Lorsque j'analyse les systèmes de graduation de groupes autonomes, j'y vois, du moins pour les plus sincères, un système cohérent, humain et gratifiant tant pour les pratiquants que pour l’École elle-même. Certaines de ces écoles combinent leurs grades (Aïkikaï ou autres) avec les grades fédéraux, comme l'AFA, Association Francophone d'Aïkido de Belgique, pour ne citer qu'elle. Certaines de ces écoles ont une grande renommée, et de ce fait les grades accordés sont prestigieux. D'autres écoles sont moins connues, mais le niveau des pratiquants n'en est pas moindre.

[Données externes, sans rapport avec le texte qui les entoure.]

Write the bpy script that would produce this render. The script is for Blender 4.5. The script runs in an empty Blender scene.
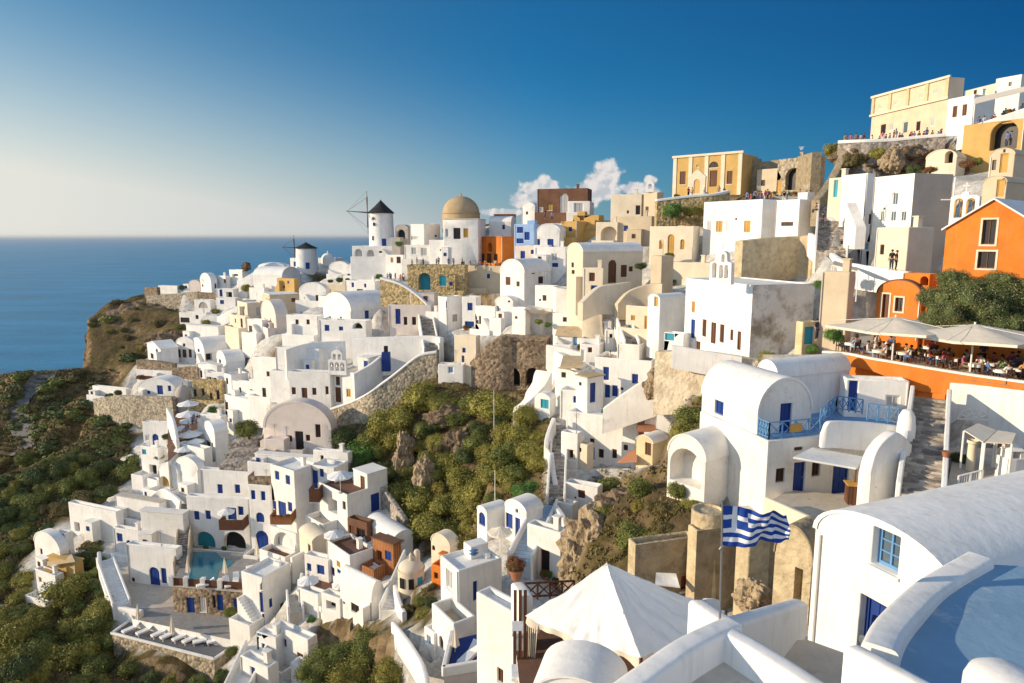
SUN_AZ, SUN_EL, SUN_E, SUN_C = -97, 15, 4.0, (1.0, .80, .55)
SKY_S, SKY_AIR, SKY_DUST, SKY_OZ = .12, 1.0, .6, 3.0
EXPO = 0.45
SEA_COL = (.004, .21, .40, 1)
HAZE = 1.8e-5
import bpy, bmesh, math, random
import numpy as np
from math import sin, cos, tan, atan, atan2, pi, radians as R, sqrt
from mathutils import Vector, Matrix, noise
from mathutils.geometry import delaunay_2d_cdt
random.seed(7)
scn = bpy.context.scene
COL = scn.collection
# ------------------------------------------------------------------ camera
F, CX, CY = 683.0, 512.0, 341.5
PITCH = atan(105.5 / F); CP, SP = cos(PITCH), sin(PITCH)
CZ = 130.0                                     # eye height above the sea
cam = bpy.data.cameras.new('camera'); camo = bpy.data.objects.new('camera', cam); COL.objects.link(camo)
camo.location = (0, 0, CZ); camo.rotation_euler = (pi/2 - PITCH, 0, 0)
cam.sensor_width = 36; cam.lens = 36 * F / 1024; cam.clip_start = .1; cam.clip_end = 300000
scn.camera = camo

def ray(u, v):
    a = (u - CX) / F; b = (CY - v) / F
    return Vector((a, CP + SP * b, -SP + CP * b))
def at(u, v, Y):
    d = ray(u, v); t = Y / d.y
    return Vector((d.x * t, Y, CZ + d.z * t))
def atz(u, v, z):
    d = ray(u, v); t = (z - CZ) / d.z
    return Vector((d.x * t, d.y * t, z))
def proj(P):
    D = P[1] * CP - (P[2] - CZ) * SP; U = P[1] * SP + (P[2] - CZ) * CP
    return (CX + F * P[0] / D, CY - F * U / D)
def depth(P): return P[1] * CP - (P[2] - CZ) * SP

# ------------------------------------------------------------------ materials
M = {}
def nd(nt, t, **k):
    n = nt.nodes.new(t)
    for a, b in k.items(): setattr(n, a, b)
    return n
def mat(key, col, rough=.85, var=.12, scale=.6, bump=.25, bscale=9., col2=None, spots=None, streak=0., metal=0., spec=.3, kind=None, bdist=.04):
    """procedural material: base colour varied by world-space noise, optional second colour in patches, optional streaks"""
    m = bpy.data.materials.new(key); m.use_nodes = True; nt = m.node_tree; L = nt.links
    bs = nt.nodes['Principled BSDF']; bs.inputs['Roughness'].default_value = rough; bs.inputs['Metallic'].default_value = metal
    bs.inputs['Specular IOR Level'].default_value = spec
    geo = nd(nt, 'ShaderNodeNewGeometry'); P = geo.outputs['Position']
    n1 = nd(nt, 'ShaderNodeTexNoise'); n1.inputs['Scale'].default_value = scale; n1.inputs['Detail'].default_value = 6; n1.inputs['Roughness'].default_value = .65
    L.new(P, n1.inputs['Vector'])
    mr = nd(nt, 'ShaderNodeMapRange'); mr.inputs['From Min'].default_value = .3; mr.inputs['From Max'].default_value = .7
    mr.inputs['To Min'].default_value = 1 - var; mr.inputs['To Max'].default_value = 1 + var * .6
    L.new(n1.outputs['Fac'], mr.inputs['Value'])
    base = nd(nt, 'ShaderNodeMixRGB', blend_type='MULTIPLY'); base.inputs['Fac'].default_value = 1
    base.inputs['Color1'].default_value = (*col, 1)
    L.new(mr.outputs['Result'], base.inputs['Color2'])
    out = base.outputs['Color']
    if col2:
        n2 = nd(nt, 'ShaderNodeTexNoise'); n2.inputs['Scale'].default_value = (spots or (1.2, .5, .6))[0]; n2.inputs['Detail'].default_value = 8; n2.inputs['Roughness'].default_value = .7
        L.new(P, n2.inputs['Vector'])
        r2 = nd(nt, 'ShaderNodeMapRange'); r2.inputs['From Min'].default_value = (spots or (1.2, .5, .6))[1]; r2.inputs['From Max'].default_value = (spots or (1.2, .5, .6))[2]
        L.new(n2.outputs['Fac'], r2.inputs['Value'])
        mx = nd(nt, 'ShaderNodeMixRGB'); mx.inputs['Color2'].default_value = (*col2, 1)
        L.new(r2.outputs['Result'], mx.inputs['Fac']); L.new(out, mx.inputs['Color1']); out = mx.outputs['Color']
    if streak:
        mp = nd(nt, 'ShaderNodeMapping'); mp.inputs['Scale'].default_value = (2.2, 2.2, .16); L.new(P, mp.inputs['Vector'])
        n3 = nd(nt, 'ShaderNodeTexNoise'); n3.inputs['Scale'].default_value = 1.6; n3.inputs['Detail'].default_value = 7; n3.inputs['Roughness'].default_value = .7
        L.new(mp.outputs['Vector'], n3.inputs['Vector'])
        r3 = nd(nt, 'ShaderNodeMapRange'); r3.inputs['From Min'].default_value = .52; r3.inputs['From Max'].default_value = .78; r3.inputs['To Max'].default_value = streak
        L.new(n3.outputs['Fac'], r3.inputs['Value'])
        mx = nd(nt, 'ShaderNodeMixRGB'); mx.inputs['Color2'].default_value = (.36, .32, .27, 1)
        L.new(r3.outputs['Result'], mx.inputs['Fac']); L.new(out, mx.inputs['Color1']); out = mx.outputs['Color']
    if kind == 'rubble':
        vo = nd(nt, 'ShaderNodeTexVoronoi'); vo.inputs['Scale'].default_value = 2.6
        L.new(P, vo.inputs['Vector'])
        hs = nd(nt, 'ShaderNodeSeparateColor'); L.new(vo.outputs['Color'], hs.inputs['Color'])
        r4 = nd(nt, 'ShaderNodeMapRange'); r4.inputs['To Min'].default_value = .55; r4.inputs['To Max'].default_value = 1.45
        L.new(hs.outputs['Red'], r4.inputs['Value'])
        mx = nd(nt, 'ShaderNodeMixRGB', blend_type='MULTIPLY'); mx.inputs['Fac'].default_value = 1
        L.new(out, mx.inputs['Color1']); L.new(r4.outputs['Result'], mx.inputs['Color2']); out = mx.outputs['Color']
    if kind in ('tile', 'plank'):
        wv = nd(nt, 'ShaderNodeTexWave'); wv.inputs['Scale'].default_value = 2.2 if kind == 'tile' else 1.6
        wv.inputs['Distortion'].default_value = 1.0; wv.bands_direction = 'X'
        L.new(P, wv.inputs['Vector'])
        r4 = nd(nt, 'ShaderNodeMapRange'); r4.inputs['To Min'].default_value = .65; r4.inputs['To Max'].default_value = 1.2
        L.new(wv.outputs['Fac'], r4.inputs['Value'])
        mx = nd(nt, 'ShaderNodeMixRGB', blend_type='MULTIPLY'); mx.inputs['Fac'].default_value = 1
        L.new(out, mx.inputs['Color1']); L.new(r4.outputs['Result'], mx.inputs['Color2']); out = mx.outputs['Color']
    L.new(out, bs.inputs['Base Color'])
    if bump:
        nb = nd(nt, 'ShaderNodeTexNoise'); nb.inputs['Scale'].default_value = bscale; nb.inputs['Detail'].default_value = 6
        L.new(P, nb.inputs['Vector'])
        bp = nd(nt, 'ShaderNodeBump'); bp.inputs['Strength'].default_value = bump; bp.inputs['Distance'].default_value = bdist
        L.new(nb.outputs['Fac'], bp.inputs['Height'])
        if kind == 'rubble':
            b2 = nd(nt, 'ShaderNodeBump'); b2.inputs['Strength'].default_value = .8; b2.inputs['Distance'].default_value = .12; b2.invert = True
            L.new(vo.outputs['Distance'], b2.inputs['Height']); L.new(bp.outputs['Normal'], b2.inputs['Normal']); bp = b2
        L.new(bp.outputs['Normal'], bs.inputs['Normal'])
    M[key] = m; return m

mat('W', (.82, .805, .775), var=.12, scale=.5, col2=(.66, .63, .58), spots=(.55, .56, .76), streak=.40, bump=.35, bscale=3.2, bdist=.05)          # whitewash
mat('V', (.79, .765, .72), var=.14, scale=.5, col2=(.62, .56, .47), spots=(.9, .56, .72), streak=.3, bump=.4, bscale=4, bdist=.06)
mat('C', (.72, .63, .49), var=.12, streak=.25)                      # cream
mat('B', (.60, .50, .36), var=.14, streak=.25)                      # beige
mat('G', (.44, .40, .36), var=.14, streak=.2)                       # grey render
mat('P', (.73, .64, .58), var=.12, streak=.2)                       # pink
mat('Y', (.54, .35, .12), var=.16, streak=.25)                      # ochre
mat('Q', (.64, .51, .31), var=.2, streak=.2, col2=(.5, .38, .2), spots=(1.3, .5, .7))
mat('O', (.68, .20, .025), var=.22, scale=.7, col2=(.55, .20, .05), spots=(.6, .5, .72), streak=.2, bump=.4, bscale=4)   # orange
mat('K', (.17, .085, .05), var=.3, bump=.4)                         # brown
mat('S', (.40, .34, .25), var=.25, scale=1.2, kind='rubble', bump=.5, bscale=6)
mat('SB', (.29, .215, .145), var=.3, scale=1.2, kind='rubble', bump=.5, bscale=6)
mat('SG', (.33, .29, .25), var=.25, scale=1.2, kind='rubble', bump=.5, bscale=6)
mat('SO', (.45, .34, .17), var=.25, scale=1.2, kind='rubble', bump=.5, bscale=6)
mat('T', (.42, .19, .10), var=.22, kind='tile')                     # terracotta
mat('TT', (.50, .39, .25), var=.2, col2=(.38, .3, .2))              # tan roof
mat('PF', (.52, .47, .40), var=.15, scale=1.5, col2=(.36, .32, .27), spots=(2.4, .55, .68))   # paving
mat('RF', (.17, .09, .06), var=.2, scale=2)                         # red-brown terrace tiles
mat('b', (.015, .05, .24), rough=.5, var=.15, bump=.1)              # blue paint
mat('l', (.12, .28, .52), rough=.5, var=.12, bump=.1)               # light blue paint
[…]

Qu'en sera t-il du devenir de l'Aïkido en France ? Les fédérations françaises accéderont-elles à la maturité nécessaire pour assurer les missions dont elles sont investies ?
En attendant, les pratiquants investis se tourneront de plus en plus nombreux vers des structures plus cohérentes, plus sincères, plus humaines et plus respectueuses de l'éthique d'un Budo.